Scenes as source code:
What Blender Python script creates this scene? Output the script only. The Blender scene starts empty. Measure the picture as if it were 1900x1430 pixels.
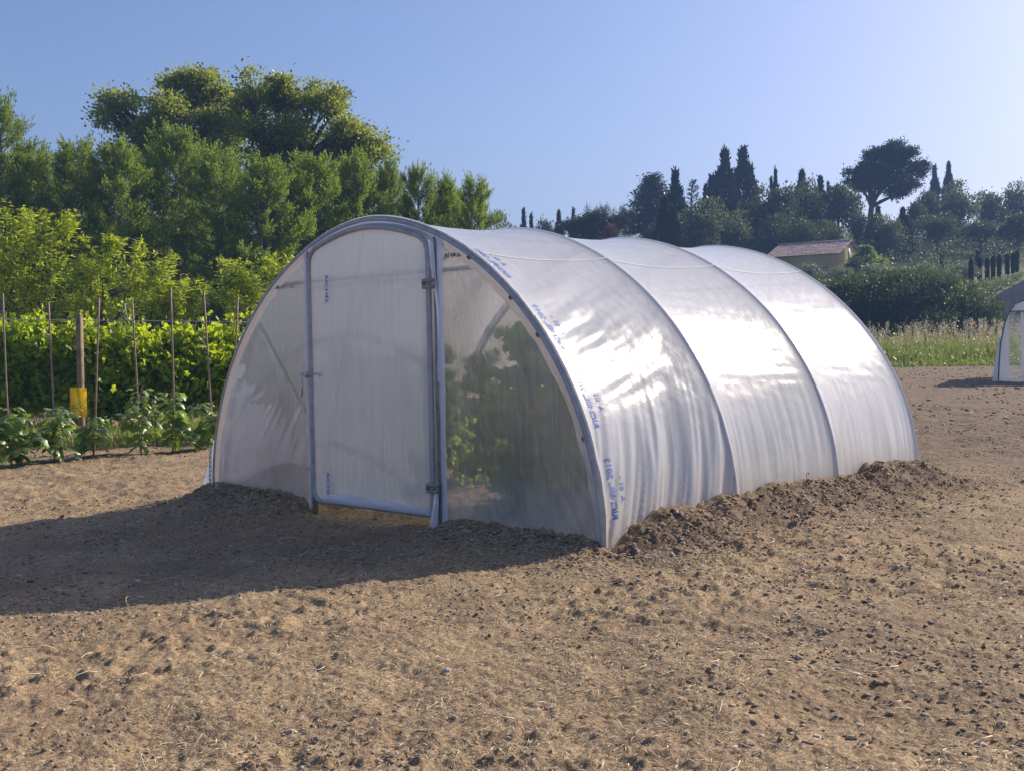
import bpy, math, random
import numpy as np
from mathutils import Vector, Matrix

random.seed(7)
RNG = np.random.default_rng(7)
SC = bpy.context.scene
COL = SC.collection
PI = math.pi

# ------------------------------------------------------------------ camera
FPX, PW, PH = 2131.2, 1900.0, 1430.0
CAMP = np.array([6.86534, -5.60145, 1.18479])
YAW, PITCH, ROLL = -0.7661, -0.02667, -0.01215
FW = np.array([math.sin(YAW)*math.cos(PITCH), math.cos(YAW)*math.cos(PITCH), math.sin(PITCH)])
_R = np.array([math.cos(YAW), -math.sin(YAW), 0.0]); _U = np.cross(_R, FW)
RT = _R*math.cos(ROLL) + _U*math.sin(ROLL)
UP = _U*math.cos(ROLL) - _R*math.sin(ROLL)
cd = bpy.data.cameras.new('camera'); cam = bpy.data.objects.new('camera', cd); COL.objects.link(cam)
cd.sensor_fit = 'HORIZONTAL'; cd.sensor_width = 36.0; cd.lens = 36.0*FPX/PW
cd.clip_start = 0.1; cd.clip_end = 6000
cd.dof.use_dof = True; cd.dof.focus_distance = 8.6; cd.dof.aperture_fstop = 20.0
M = Matrix.Identity(4)
for i in range(3):
    M[i][0] = RT[i]; M[i][1] = UP[i]; M[i][2] = -FW[i]; M[i][3] = CAMP[i]
cam.matrix_world = M
SC.camera = cam

# ------------------------------------------------------------------ light
SUND = np.array([0.30, 1.72, 1.0]); SUND /= np.linalg.norm(SUND)     # towards the sun
SUN_EL = math.asin(SUND[2]); SUN_AZ = math.atan2(SUND[0], SUND[1])
w = bpy.data.worlds.new('World'); SC.world = w; w.use_nodes = True
nt = w.node_tree; nt.nodes.clear()
sky = nt.nodes.new('ShaderNodeTexSky'); sky.sky_type = 'NISHITA'; sky.sun_disc = False
sky.sun_elevation = SUN_EL; sky.sun_rotation = SUN_AZ
sky.altitude = 100; sky.air_density = 1.0; sky.dust_density = 2.2; sky.ozone_density = 5.0
bg = nt.nodes.new('ShaderNodeBackground'); bg.inputs['Strength'].default_value = 0.10
out = nt.nodes.new('ShaderNodeOutputWorld')
tint = nt.nodes.new('ShaderNodeMix'); tint.data_type = 'RGBA'; tint.blend_type = 'MULTIPLY'; tint.inputs[0].default_value = 1.0
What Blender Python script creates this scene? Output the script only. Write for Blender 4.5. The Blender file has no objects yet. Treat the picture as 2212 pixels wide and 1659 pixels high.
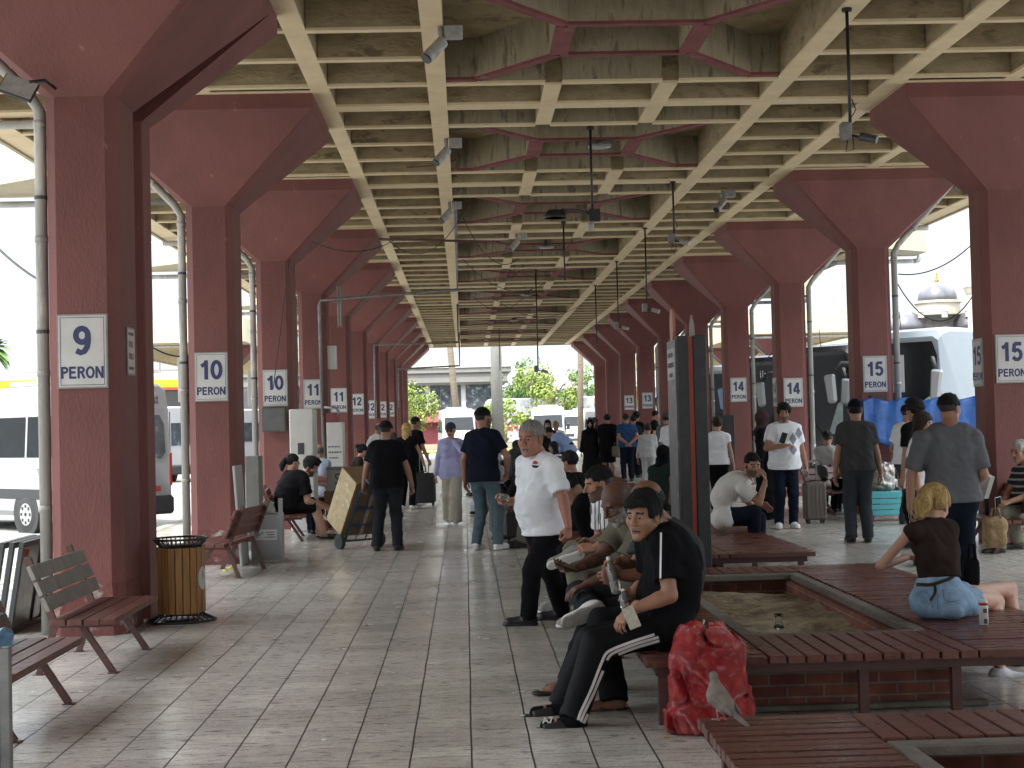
import bpy, bmesh, math, random
import numpy as np
from mathutils import Vector, Matrix

random.seed(7)
SC = bpy.context.scene
COL = SC.collection
PI = math.pi

# ---------------------------------------------------------------- camera
CAM_H = 1.62
FPX = 3168.0                       # focal length in the 2212 px wide measuring frame
CX, CY = 1106.0, 829.5
_yaw, _pit, _rol = math.radians(1.864), math.radians(1.555), math.radians(1.4)
_f = np.array([math.sin(_yaw)*math.cos(_pit), math.cos(_yaw)*math.cos(_pit), math.sin(_pit)])
_r0 = np.array([math.cos(_yaw), -math.sin(_yaw), 0.0])
_u0 = np.cross(_r0, _f)
_U = _u0*math.cos(_rol) + _r0*math.sin(_rol)
_R = _r0*math.cos(_rol) - _u0*math.sin(_rol)
CAM = np.array([0.0, 0.0, CAM_H])

def _ray(px, py):
    return _f + (px-CX)/FPX*_R - (py-CY)/FPX*_U
def at(px, py, Y):
    "measured picture position at distance Y down the platform"
    d = _ray(px, py); return CAM + d*(Y/d[1])
def atz(px, py, z=0.0):
    d = _ray(px, py); return CAM + d*((z-CAM_H)/d[2])

cd = bpy.data.cameras.new('camera'); cam = bpy.data.objects.new('camera', cd); COL.objects.link(cam)
cam.matrix_world = Matrix(((_R[0], _U[0], -_f[0], 0), (_R[1], _U[1], -_f[1], 0), (_R[2], _U[2], -_f[2], CAM_H), (0, 0, 0, 1)))
cd.sensor_width = 36.0; cd.lens = 36.0*FPX/2212.0; cd.clip_start = 0.1; cd.clip_end = 3000
SC.camera = cam

# ---------------------------------------------------------------- light
SUN_EL, SUN_AZ = math.radians(58), math.radians(215)      # compass: 0 = down the platform (+Y), clockwise
w = bpy.data.worlds.new('World'); SC.world = w; w.use_nodes = True
nt = w.node_tree; bg = nt.nodes['Background']
sky = nt.nodes.new('ShaderNodeTexSky'); sky.sky_type = 'NISHITA'; sky.sun_disc = False
sky.sun_elevation = SUN_EL; sky.sun_rotation = SUN_AZ; sky.air_density = 1.0; sky.dust_density = 4.0; sky.ozone_density = 1.2
# thin bright haze over the whole sky: the Nishita colour mixed towards a white veil
hz = nt.nodes.new('ShaderNodeMix'); hz.data_type = 'RGBA'; hz.inputs[0].default_value = 0.85
# added veil: kept dim near the horizon, boosted overhead to light under the canopy
gt = nt.nodes.new('ShaderNodeTexCoord'); gs = nt.nodes.new('ShaderNodeSeparateXYZ'); nt.links.new(gt.outputs['Generated'], gs.inputs[0])
gr = nt.nodes.new('ShaderNodeMapRange'); gr.interpolation_type = 'SMOOTHSTEP'; gr.inputs[1].default_value = 0.25; gr.inputs[2].default_value = 0.55; gr.inputs[3].default_value = 2.3; gr.inputs[4].default_value = 16.0
nt.links.new(gs.outputs[2], gr.inputs[0])
gv = nt.nodes.new('ShaderNodeVectorMath'); gv.operation = 'SCALE'; gv.inputs[0].default_value = (0.95, 1.0, 1.04); nt.links.new(gr.outputs[0], gv.inputs['Scale']); nt.links.new(gv.outputs[0], hz.inputs[7])
nt.links.new(sky.outputs[0], hz.inputs[6]); nt.links.new(hz.outputs[2], bg.inputs[0]); bg.inputs[1].default_value = 0.13
sl = bpy.data.lights.new('sun', 'SUN'); sl.energy = 2.0; sl.angle = math.radians(0.6); sl.color = (1.0, 0.95, 0.87)
so = bpy.data.objects.new('sun', sl); COL.objects.link(so)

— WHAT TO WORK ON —
Print each record exactly as it stands, leaving the images out.

— SOLVED PROBLEM —
What Blender Python script creates this scene? Output the script only. The Blender scene starts empty. Measure the picture as if it were 1900x1430 pixels.
import bpy, math, random
import numpy as np
from mathutils import Vector, Matrix

random.seed(7)
RNG = np.random.default_rng(7)
SC = bpy.context.scene
COL = SC.collection
PI = math.pi

# ------------------------------------------------------------------ camera
FPX, PW, PH = 2131.2, 1900.0, 1430.0
CAMP = np.array([6.86534, -5.60145, 1.18479])
YAW, PITCH, ROLL = -0.7661, -0.02667, -0.01215
FW = np.array([math.sin(YAW)*math.cos(PITCH), math.cos(YAW)*math.cos(PITCH), math.sin(PITCH)])
_R = np.array([math.cos(YAW), -math.sin(YAW), 0.0]); _U = np.cross(_R, FW)
RT = _R*math.cos(ROLL) + _U*math.sin(ROLL)
UP = _U*math.cos(ROLL) - _R*math.sin(ROLL)
cd = bpy.data.cameras.new('camera'); cam = bpy.data.objects.new('camera', cd); COL.objects.link(cam)
cd.sensor_fit = 'HORIZONTAL'; cd.sensor_width = 36.0; cd.lens = 36.0*FPX/PW
cd.clip_start = 0.1; cd.clip_end = 6000
cd.dof.use_dof = True; cd.dof.focus_distance = 8.6; cd.dof.aperture_fstop = 20.0
M = Matrix.Identity(4)
for i in range(3):
    M[i][0] = RT[i]; M[i][1] = UP[i]; M[i][2] = -FW[i]; M[i][3] = CAMP[i]
cam.matrix_world = M
SC.camera = cam

# ------------------------------------------------------------------ light
SUND = np.array([0.30, 1.72, 1.0]); SUND /= np.linalg.norm(SUND)     # towards the sun
SUN_EL = math.asin(SUND[2]); SUN_AZ = math.atan2(SUND[0], SUND[1])
w = bpy.data.worlds.new('World'); SC.world = w; w.use_nodes = True
nt = w.node_tree; nt.nodes.clear()
sky = nt.nodes.new('ShaderNodeTexSky'); sky.sky_type = 'NISHITA'; sky.sun_disc = False
sky.sun_elevation = SUN_EL; sky.sun_rotation = SUN_AZ
sky.altitude = 100; sky.air_density = 1.0; sky.dust_density = 2.2; sky.ozone_density = 5.0
bg = nt.nodes.new('ShaderNodeBackground'); bg.inputs['Strength'].default_value = 0.10
out = nt.nodes.new('ShaderNodeOutputWorld')
tint = nt.nodes.new('ShaderNodeMix'); tint.data_type = 'RGBA'; tint.blend_type = 'MULTIPLY'; tint.inputs[0].default_value = 1.0
What Blender Python script creates this scene? Output the script only. Write for Blender 4.5. The Blender file has no objects yet. Treat the picture as 2212 pixels wide and 1659 pixels high.
import bpy, bmesh, math, random
import numpy as np
from mathutils import Vector, Matrix

random.seed(7)
SC = bpy.context.scene
COL = SC.collection
PI = math.pi

# ---------------------------------------------------------------- camera
CAM_H = 1.62
FPX = 3168.0                       # focal length in the 2212 px wide measuring frame
CX, CY = 1106.0, 829.5
_yaw, _pit, _rol = math.radians(1.864), math.radians(1.555), math.radians(1.4)
_f = np.array([math.sin(_yaw)*math.cos(_pit), math.cos(_yaw)*math.cos(_pit), math.sin(_pit)])
_r0 = np.array([math.cos(_yaw), -math.sin(_yaw), 0.0])
_u0 = np.cross(_r0, _f)
_U = _u0*math.cos(_rol) + _r0*math.sin(_rol)
_R = _r0*math.cos(_rol) - _u0*math.sin(_rol)
CAM = np.array([0.0, 0.0, CAM_H])

def _ray(px, py):
    return _f + (px-CX)/FPX*_R - (py-CY)/FPX*_U
def at(px, py, Y):
    "measured picture position at distance Y down the platform"
    d = _ray(px, py); return CAM + d*(Y/d[1])
def atz(px, py, z=0.0):
    d = _ray(px, py); return CAM + d*((z-CAM_H)/d[2])

cd = bpy.data.cameras.new('camera'); cam = bpy.data.objects.new('camera', cd); COL.objects.link(cam)
cam.matrix_world = Matrix(((_R[0], _U[0], -_f[0], 0), (_R[1], _U[1], -_f[1], 0), (_R[2], _U[2], -_f[2], CAM_H), (0, 0, 0, 1)))
cd.sensor_width = 36.0; cd.lens = 36.0*FPX/2212.0; cd.clip_start = 0.1; cd.clip_end = 3000
SC.camera = cam

# ---------------------------------------------------------------- light
SUN_EL, SUN_AZ = math.radians(58), math.radians(215)      # compass: 0 = down the platform (+Y), clockwise
w = bpy.data.worlds.new('World'); SC.world = w; w.use_nodes = True
nt = w.node_tree; bg = nt.nodes['Background']
sky = nt.nodes.new('ShaderNodeTexSky'); sky.sky_type = 'NISHITA'; sky.sun_disc = False
sky.sun_elevation = SUN_EL; sky.sun_rotation = SUN_AZ; sky.air_density = 1.0; sky.dust_density = 4.0; sky.ozone_density = 1.2
# thin bright haze over the whole sky: the Nishita colour mixed towards a white veil
hz = nt.nodes.new('ShaderNodeMix'); hz.data_type = 'RGBA'; hz.inputs[0].default_value = 0.85
# added veil: kept dim near the horizon, boosted overhead to light under the canopy
gt = nt.nodes.new('ShaderNodeTexCoord'); gs = nt.nodes.new('ShaderNodeSeparateXYZ'); nt.links.new(gt.outputs['Generated'], gs.inputs[0])
gr = nt.nodes.new('ShaderNodeMapRange'); gr.interpolation_type = 'SMOOTHSTEP'; gr.inputs[1].default_value = 0.25; gr.inputs[2].default_value = 0.55; gr.inputs[3].default_value = 2.3; gr.inputs[4].default_value = 16.0
nt.links.new(gs.outputs[2], gr.inputs[0])
gv = nt.nodes.new('ShaderNodeVectorMath'); gv.operation = 'SCALE'; gv.inputs[0].default_value = (0.95, 1.0, 1.04); nt.links.new(gr.outputs[0], gv.inputs['Scale']); nt.links.new(gv.outputs[0], hz.inputs[7])
nt.links.new(sky.outputs[0], hz.inputs[6]); nt.links.new(hz.outputs[2], bg.inputs[0]); bg.inputs[1].default_value = 0.13
sl = bpy.data.lights.new('sun', 'SUN'); sl.energy = 2.0; sl.angle = math.radians(0.6); sl.color = (1.0, 0.95, 0.87)
so = bpy.data.objects.new('sun', sl); COL.objects.link(so)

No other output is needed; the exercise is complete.